My Shout - John Grogan MP

John Grogan argues that the competition authorities should scrutinise the latest Premier League deal in relation to pubs

Patriotic pubs catch World Cup fever was the headline in York's local newspaper last weekend. Throughout the country the Union flags are going up and the big screens are being installed.

Last Saturday's FA Cup Final certainly whetted the appetite for the main event that's yet to come, with more than 10 million viewers tuned in to BBC1 by the time Steven Gerrard scored his last-minute equaliser and 11 million watching the penalty shoot-out.

It is always worth remembering that the FA Cup and the World Cup are part of the crown jewels of sport, which must by law be made available to everybody on free-to-air television. As a result pubs up and down the land can be a real focus of community life over the coming weeks for nothing more than the price of a TV licence fee. Long may it remain so.

Moreover, viewing figures for Sky TV's coverage of the First Test against Sri Lanka were only 200,000, compared with the 700,000 gained by Channel Four last year for the equivalent test match against Bangladesh.

Cricket may well live to rue the day that it became the only major sport to sell all live coverage of its game to subscription television.

The same youngsters

who last year were in the park pretending to be Freddie Flintoff will this year be inspired by Steven Gerrard and his England team-mates.

Most pubs do not have the cashflow to justify buying Sky Sports. Sky revolutionised television sport for the good in the 1990s in the same way that BBC Grandstand did in the 1960s. Monday-night football brought pubs a whole new market on a dead night at the beginning of the week.
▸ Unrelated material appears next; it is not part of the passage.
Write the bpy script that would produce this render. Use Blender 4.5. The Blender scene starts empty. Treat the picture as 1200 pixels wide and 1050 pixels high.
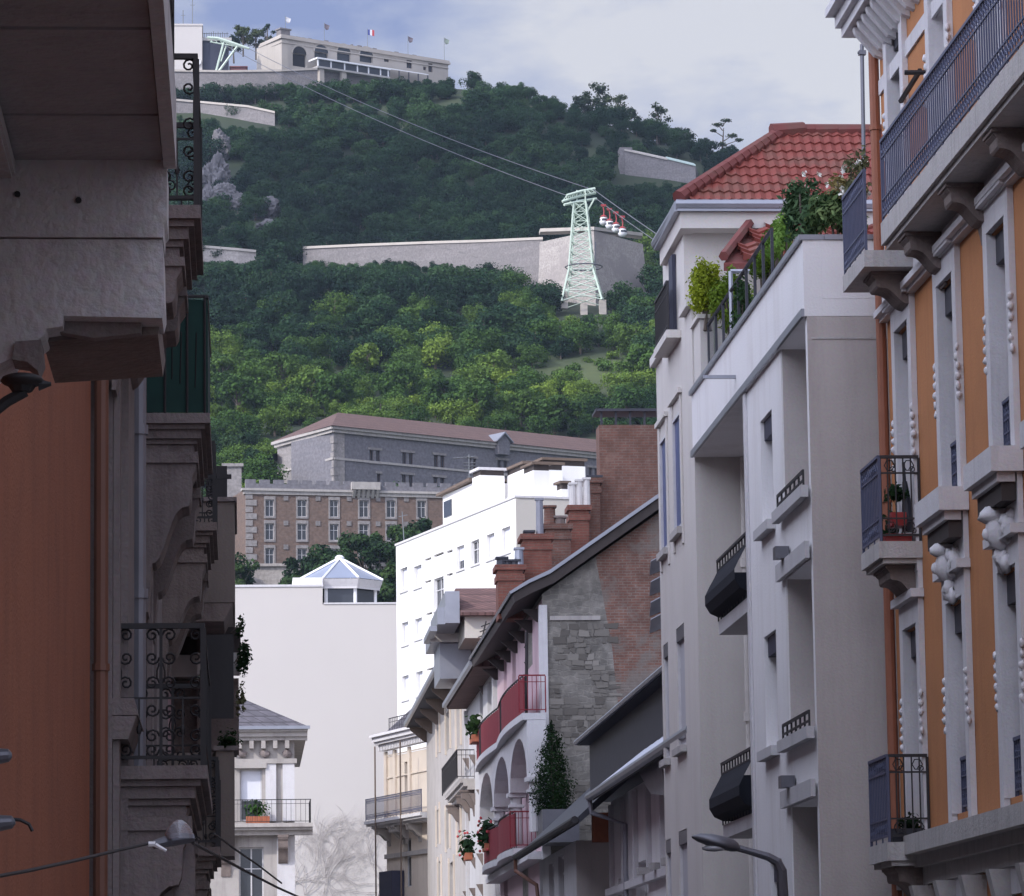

Time has now moved on though, and Sky's dominant position in the broadcast of sport has become an increasingly-important issue for the pub sector. The competition authorities should carefully scrutinise the latest Premier League deal as it relates to pubs. Price increases of up to 50% for pubs are being rumoured.

Sky, which won four of the six packages, has done a deal with Setanta Sports, which won the other two packages, to make a joint offering to pubs. It seems to me worth testing whether this is unfair collusion. Setanta is trying to distribute its matches through other platforms for people watching in their homes.

They may well do a deal, for example, with Top-up TV, which is a subscription service available through a Freeview box. If they come to such an arrangement why should a pub not be able to ring up Top-up TV and get the Setanta Sports matches (many of which are on a Monday night)?

Certainly there would be a premium for commercial premises, but the level of that premium should not be set by collusion but by competition. Is not Rupert Murdoch himself meant to be one of the great advocates of the benefit of competitive markets?